Item #4007 [Collection of Seven Japanese-Language Textbooks Produced for Nisei Children in Hawaii]. Japanese Americana, Hawaii.
[Collection of Seven Japanese-Language Textbooks Produced for Nisei Children in Hawaii]

[Collection of Seven Japanese-Language Textbooks Produced for Nisei Children in Hawaii]

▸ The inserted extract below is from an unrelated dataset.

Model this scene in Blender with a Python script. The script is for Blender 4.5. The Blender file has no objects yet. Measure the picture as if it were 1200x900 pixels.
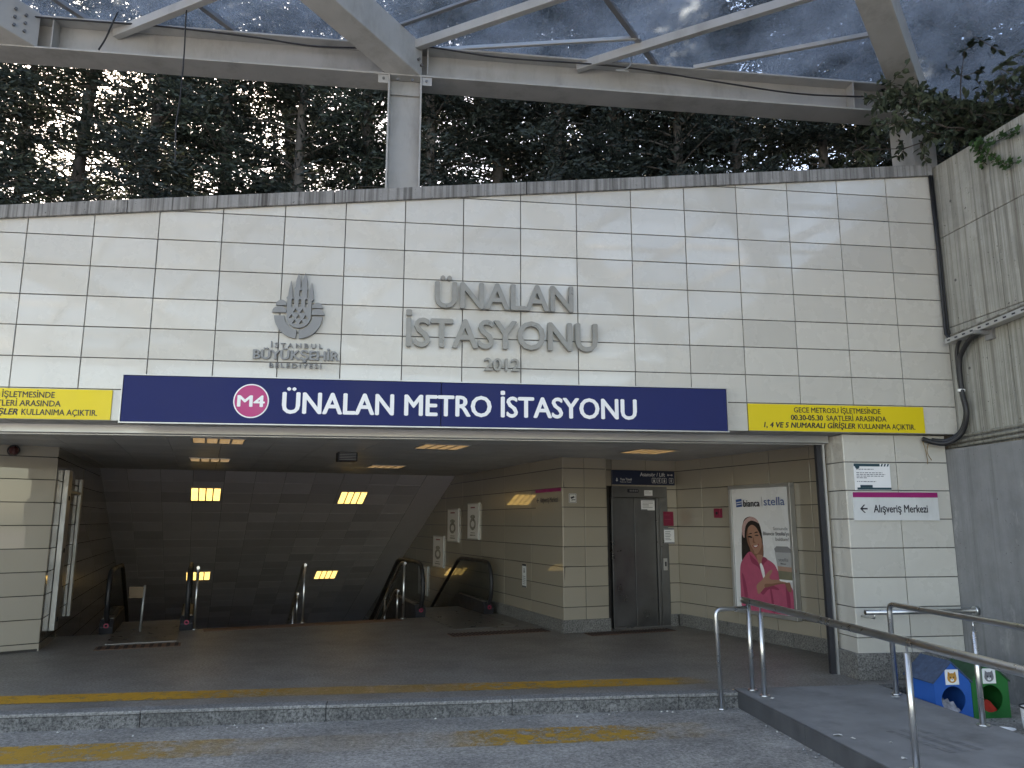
import bpy, bmesh, math, random
from mathutils import Vector, Matrix
R = math.radians
scene = bpy.context.scene
C = scene.collection

# ------------------------------------------------------------------ camera
cam_d = bpy.data.cameras.new('camera'); cam = bpy.data.objects.new('camera', cam_d); C.objects.link(cam)
cam.location = (3.692, -7.575, 1.594)
cam.rotation_euler = (R(90 + 10.116), 0, R(-7.645))
cam_d.sensor_width = 36; cam_d.lens = 27.0
cam_d.clip_start = 0.05; cam_d.clip_end = 2000
scene.camera = cam

# ------------------------------------------------------------------ sky, sun, exposure
SUN_EL, SUN_AZ = 39.0, -25.0            # azimuth measured from +Y towards +X
world = bpy.data.worlds.new('World'); scene.world = world; world.use_nodes = True
wn = world.node_tree
bg = wn.nodes['Background']
sky = wn.nodes.new('ShaderNodeTexSky'); sky.sky_type = 'NISHITA'; sky.sun_disc = False
sky.sun_elevation = R(SUN_EL); sky.sun_rotation = R(SUN_AZ)
sky.air_density = 1.0; sky.dust_density = 1.6; sky.ozone_density = 1.0
wn.links.new(sky.outputs[0], bg.inputs[0]); bg.inputs[1].default_value = 0.15
sun_d = bpy.data.lights.new('sun', 'SUN'); sun = bpy.data.objects.new('sun', sun_d); C.objects.link(sun)
sun_d.energy = 4.5; sun_d.angle = R(0.5); sun_d.color = (1.0, 0.95, 0.86)
sd = Vector((math.cos(R(SUN_EL)) * math.sin(R(SUN_AZ)), math.cos(R(SUN_EL)) * math.cos(R(SUN_AZ)), math.sin(R(SUN_EL))))
sun.rotation_euler = sd.to_track_quat('Z', 'Y').to_euler()
vs = scene.view_settings
vs.view_transform = 'Standard'; vs.look = 'None'; vs.gamma = 1.0; vs.use_curve_mapping = False
vs.exposure = 2.45
vs.use_white_balance = True; vs.white_balance_temperature = 7700; vs.white_balance_tint = 13

# ------------------------------------------------------------------ mesh helpers
class MB:
    def __init__(s):
        s.v = []; s.f = []; s.m = []; s.sm = []
    def poly(s, pts, mi=0, smooth=False):
        n = len(s.v); s.v += [tuple(p) for p in pts]; s.f.append(tuple(range(n, n + len(pts)))); s.m.append(mi); s.sm.append(smooth)
    def hexa(s, p, mi=0):
        n = len(s.v); s.v += [tuple(q) for q in p]
        for f in ((0, 3, 2, 1), (4, 5, 6, 7), (0, 1, 5, 4), (1, 2, 6, 5), (2, 3, 7, 6), (3, 0, 4, 7)):
            s.f.append(tuple(n + i for i in f)); s.m.append(mi); s.sm.append(False)
    def box(s, x0, x1, y0, y1, z0, z1, mi=0):
        s.hexa([(x0, y0, z0), (x1, y0, z0), (x1, y1, z0), (x0, y1, z0), (x0, y0, z1), (x1, y0, z1), (x1, y1, z1), (x0, y1, z1)], mi)
    def fbox(s, F, u0, u1, v0, v1, w0, w1, mi=0):
        s.hexa([F.p(u0, v0, w1), F.p(u1, v0, w1), F.p(u1, v0, w0), F.p(u0, v0, w0), F.p(u0, v1, w1), F.p(u1, v1, w1), F.p(u1, v1, w0), F.p(u0, v1, w0)], mi)
    def prism(s, F, pts, w0, w1, mi=0):
        n = len(pts); b = len(s.v)
        s.v += [tuple(F.p(u, v, w0)) for u, v in pts] + [tuple(F.p(u, v, w1)) for u, v in pts]
        s.f.append(tuple(range(b + n - 1, b - 1, -1))); s.f.append(tuple(range(b + n, b + 2 * n)))
        s.m += [mi, mi]; s.sm += [False, False]
        for i in range(n):
            j = (i + 1) % n
            s.f.append((b + i, b + j, b + n + j, b + n + i)); s.m.append(mi); s.sm.append(False)
    def beam(s, a, b, w, h, up=(0, 0, 1), mi=0, off=0.0):
        a = Vector(a); b = Vector(b); d = (b - a).normalized(); r = d.cross(Vector(up)).normalized(); u = r.cross(d)
        P = []
        for q in (a, b):
            for i, j in ((-.5, -.5), (.5, -.5), (.5, .5), (-.5, .5)):
                P.append(q + r * w * i + u * (h * j + off))
        s.hexa(P, mi)
    def tube(s, path, r, seg=10, mi=0, closed_caps=True):
        pts = [Vector(p) for p in path]; n = len(pts)
        rr = r if isinstance(r, (list, tuple)) else [r] * n
        t0 = (pts[1] - pts[0]).normalized()
        up = Vector((0, 0, 1)) if abs(t0.z) < .9 else Vector((1, 0, 0))
        nrm = t0.cross(up).normalized(); base = len(s.v)
        for i in range(n):
            if i == 0: t = pts[1] - pts[0]
            elif i == n - 1: t = pts[-1] - pts[-2]
            else: t = (pts[i + 1] - pts[i]).normalized() + (pts[i] - pts[i - 1]).normalized()
            t = t.normalized() if t.length > 1e-9 else t0
            nrm = (nrm - t * nrm.dot(t)); nrm.normalize(); bn = t.cross(nrm)
            k = 1.0
            if 0 < i < n - 1:
                c = (pts[i + 1] - pts[i]).normalized().dot(t); k = 1.0 / max(c, .5)
            for j in range(seg):
                a = 2 * math.pi * j / seg
                s.v.append(tuple(pts[i] + (nrm * math.cos(a) + bn * math.sin(a)) * rr[i]))
        for i in range(n - 1):
            for j in range(seg):
                k = (j + 1) % seg
                s.f.append((base + i * seg + j, base + i * seg + k, base + (i + 1) * seg + k, base + (i + 1) * seg + j)); s.m.append(mi); s.sm.append(True)
        if closed_caps:
            s.f.append(tuple(base + j for j in range(seg - 1, -1, -1))); s.m.append(mi); s.sm.append(False)
            s.f.append(tuple(base + (n - 1) * seg + j for j in range(seg))); s.m.append(mi); s.sm.append(False)
    def add_mesh(s, me, M, mi=0, smooth=False):
        n = len(s.v); s.v += [tuple(M @ v.co) for v in me.vertices]
        for p in me.polygons:
            s.f.append(tuple(n + i for i in p.vertices)); s.m.append(mi); s.sm.append(smooth)
    def build(s, name, mats, parent=None, local=False, bevel=0.0):
        o_ = Vector((0, 0, 0)) if (parent is None or local) else ORG.get(parent.name, Vector((0, 0, 0)))
        me = bpy.data.meshes.new(name)
        me.from_pydata([tuple(Vector(v) - o_) for v in s.v], [], s.f)
        for m in (mats if isinstance(mats, (list, tuple)) else [mats]): me.materials.append(m)
        for p, mi, sm in zip(me.polygons, s.m, s.sm): p.material_index = mi; p.use_smooth = sm
        me.update()
        o = bpy.data.objects.new(name, me); C.objects.link(o)
        if parent is not None:
            o.parent = parent
        ORG[o.name] = o_
        if bevel:
            b = o.modifiers.new('bevel', 'BEVEL'); b.width = bevel; b.segments = 2; b.limit_method = 'ANGLE'; b.angle_limit = R(40)
        return o
ORG = {}

class Frame:
    def __init__(s, o, u, v=(0, 0, 1), n=None):
        s.o = Vector(o); s.u = Vector(u).normalized(); s.v = Vector(v).normalized()
        s.n = Vector(n) if n else s.u.cross(s.v)
    def p(s, u, v, w=0.0): return s.o + s.u * u + s.v * v + s.n * w
    def mat(s, u, v, w, sx=1, sy=1, shear=0):
        m = Matrix.Identity(4)
        o = s.p(u, v, w)
        for i in range(3):
            m[i][0] = s.u[i] * sx; m[i][1] = s.v[i] * sy + s.u[i] * shear; m[i][2] = s.n[i]; m[i][3] = o[i]
        return m

def thing(name, label, cat, loc=(0, 0, 0), group=None):
    o = bpy.data.objects.new(name, None); C.objects.link(o); o.empty_display_size = .2
    o.location = loc; o['label'] = label; o['category'] = cat
    if group: o['group'] = group
    ORG[o.name] = Vector(loc)
    return o
def tag(o, label, cat, group=None):
    o['label'] = label; o['category'] = cat
    if group: o['group'] = group
    return o
def struct(name, mb, mats, bevel=0):
    o = mb.build(name, mats, None, bevel=bevel); o['kind'] = 'structure'; return o
def dup(root, loc, rotz=None, label=None, scale=None):
    def rec(o, par):
        c = o.copy(); C.objects.link(c)
        if par: c.parent = par
        for ch in list(o.children): rec(ch, c)
        return c
    r = rec(root, None); r.location = loc
    if rotz is not None: r.rotation_euler = (0, 0, rotz)
    if scale: r.scale = scale
    if label: r['label'] = label
    return r
def rounded(path, r, n=5):
    P = [Vector(p) for p in path]; out = [P[0]]
    for i in range(1, len(P) - 1):
        a = (P[i - 1] - P[i]).normalized(); b = (P[i + 1] - P[i]).normalized()
        p0 = P[i] + a * r; p1 = P[i] + b * r
        for k in range(n + 1):
            t = k / n; out.append((1 - t) ** 2 * p0 + 2 * t * (1 - t) * P[i] + t * t * p1)
    out.append(P[-1]); return out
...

[Japan: 1932-1940]. Seven textbooks, between 36 and 136pp., with four bound in color-printed pictorial wrappers with cloth backstrips, two bound in full brown cloth with gilt titles on spine and front cover, one in quarter tan cloth and plain boards with gilt titles on front board. Minor soiling and light chipping to a couple of books, overall minor edge wear. A well-preserved group. Very good. Item #4007

A fascinating collection of pre-World War II Japanese-language textbooks printed for Nisei students in Hawaii by the Hawaii Kyoiku Kai (Japanese Education Association of Hawaii). The books are mostly intended for middle school students, and perhaps slightly younger students in one instance; all but one of the books include numerous illustrations or reproduced photographs throughout, with the illustrations in one book appearing to target a somewhat younger audience. The one book without illustrations is a penmanship book. The seven books, all published in Japan by the Japanese Education Association of Hawaii, include the following: Moral Education Book for Teachers: Volume Five (1932); Japanese Penmanship Textbook for the 4th Grade/Middle School: Volume IV (1936); Japanese Reader: Volume I (1938); Japanese Reader: Volume XI (1939); Japanese Reader: Volume XII (1939); Japanese Reader. Middle School. Volume I (1940); and Japanese Reader. Middle School. Volume II (1940). Most of the pages in the 1938 Japanese Reader include Japanese manuscript notations in pencil, presumably added by a former student while engaging with the text.

"Once the Issei had decided to settle in Hawaii, they wanted their children to become good Americans of Japanese ancestry, with a command of both the English and Japanese languages and cultures. In the mid-1910s they came to feel the impact of the Americanization movement and feared that Hawaii's Japanese language schools would be attacked. Thus, in 1914, to cope with this pressure, the Hawaii Kyoiku Kai (Japanese Educational Association of Hawaii) was organized by the school principals and teachers to unify over 130 schools. In 1917, the Kyoiku Kai published their own textbooks with content suitable to Hawaii-born Nisei and decided to teach only the Japanese language and moral lessons, eliminating Japanese patriotic lessons and adding new lessons to encourage Japanese to become loyal Americans, who would nonetheless also cherish their Japanese heritage..." - Jon Davidann, Hawaii at the Crossroads of the U.S. and Japan Before the Pacific War, p.246.